The event is part of the Congressional Conversations on Race project put together by the Faith & Politics Institute and Search for Common Ground, in partnership with the Tracing Center on Histories and Legacies of Slavery.

As the country observes the 150th anniversary of the Emancipation Proclamation and gears up for the 50th anniversary of the March on Washington, the organizations hope bringing together members of Congress and staff can help address the “unfinished business of slavery,” as Katrina Browne, producer/director of “Traces of the Trade,” put it. That is, “the cultural divide between the whites in the North and South,” she told HOH.

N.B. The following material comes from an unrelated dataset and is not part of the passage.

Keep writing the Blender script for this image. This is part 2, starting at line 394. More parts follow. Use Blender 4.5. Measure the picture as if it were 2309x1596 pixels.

Browne’s film examines her own family’s ties to slavery. She is a descendant of the DeWolf family, a Rhode Island clan that during the late 18th and early 19th centuries was the largest slave-trading family in the United States.

Browne sees the legacy of racial injustice thrown primarily toward the South, ignoring the North’s connection to the slave economy. Such focus, she says, prevents an honest assessment of racial and political relations in the country.